Want to tell everyone on your block about your kids’ lemonade stand or warn your neighbors about a door-to-door scammer? Use the Angie’s List Band of Neighbors free forum.

“It’s a social network restricted to your neighborhood for online conversations between you and your neighbors,” says Angie’s List director Craig Kunkle. “This is a place where you can talk about things that involve your specific community.”

You can share your experiences about landscapers, plumbers, dentists and more; get the word out about neighborhood events and safety issues; and even post if your dog runs away.

Here are some more examples of what you can share via Band of Neighbors:

• Ask your neighbors questions about the companies they hire for services, share your Angie’s List reviews and talk about your service experiences.

• Promote what’s going on in your neighborhood, including yard sales, birthday parties or find neighbors who might be interested in starting a walking group.

• Post alerts about safety issues and find out about recent car break-ins to take extra safety precautions. You can even ask questions about HOA rules.

Learn more!

Join Band of Neighbors to connect with your neighbors. If we're not in your city yet, don't despair. Be on the lookout for this feature down the road.

Along with posts, Band of Neighbors gives members collective bargaining power when hiring service providers, says Jeff Maurer, an Indianapolis member.

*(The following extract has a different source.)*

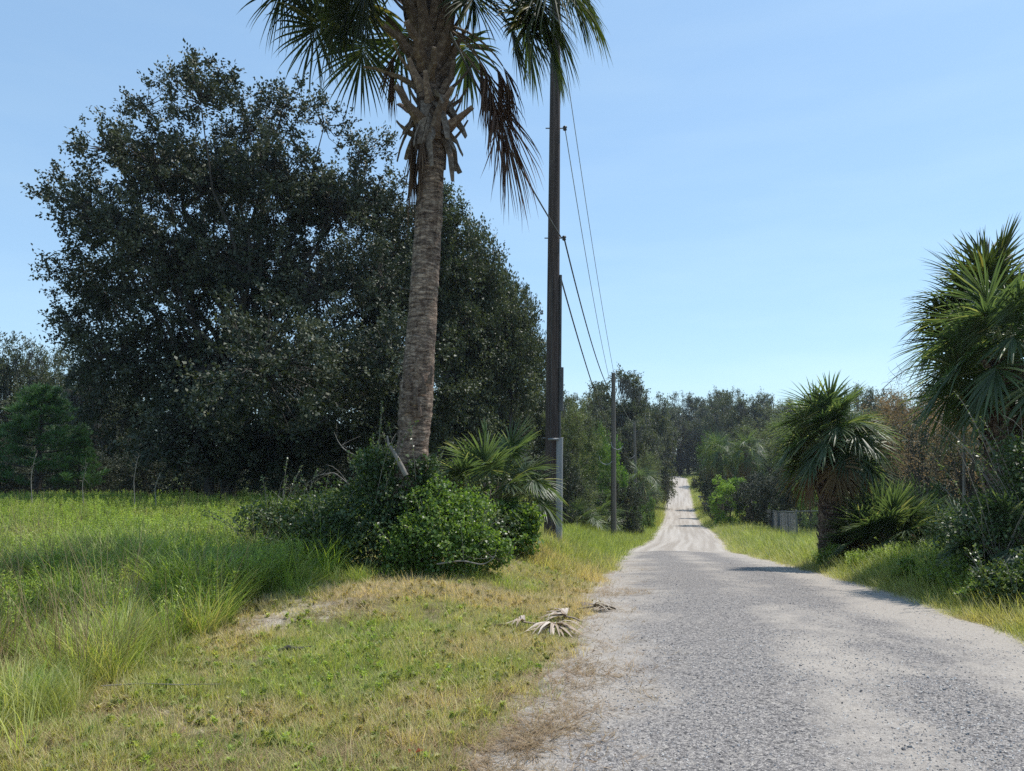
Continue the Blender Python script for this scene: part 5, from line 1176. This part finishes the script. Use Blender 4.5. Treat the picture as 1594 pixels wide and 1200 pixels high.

“What I like about it, what I think it’s great for, is leveraging the buying power of my community,” he says. “It enables my household, and my neighbors’ households, to come together and get better value, better quality and better responsiveness from contractors and other vendors.”

The social network helps neighbors share knowledge about issues they might have with their homes because of their similarities, such as common construction trends, problems and challenges, Maurer says. For example, a longtime homeowner in your area might have some tips to share on how 
they dealt with common irrigation or foundation problems.

“It’s that level of experience and wisdom we can leverage from a community of people who have similar home constructions and similar experiences,” Maurer says. “I’m really looking forward to gaining momentum with it.”